Nos costará ahora recobrar la compostura. Perdimos a los puntos, nos sancionarán por los golpes bajos que dimos, pero conseguimos terminar los cuatro asaltos sin ser noqueados. No sabemos pedir perdón, porque nadie nos enseñó a disculparnos con palabras sino a intentar enmendar con hechos los errores cometidos.

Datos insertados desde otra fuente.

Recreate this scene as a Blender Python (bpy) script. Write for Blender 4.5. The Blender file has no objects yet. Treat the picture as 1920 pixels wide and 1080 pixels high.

No trago ni a Mourinho ni a Cristiano Ronaldo. Confío en que mi equipo sea un día capaz de doblegar a su adversario limpia y holgadamente; y que sean otros quienes busquen malas excusas. Mientras tanto, no me queda otra que seguir secundando a los villanos. Quien no comprenda eso, quien conciba el fútbol como un sucedáneo de la moral, como un terreno donde se dirime quién merece el cielo y quién el infierno, más allá de los colores que uno vista, habla de un fútbol que yo no entiendo. El fútbol del que yo hablo es el que dibuja Nick Hornby en Fever Pitch: el único espacio de irracionalidad que muchos nos permitimos en nuestras vidas. Déjennos disfrutarlo del único modo que conocemos. Con fiebre, pero sin hacer daño a nadie.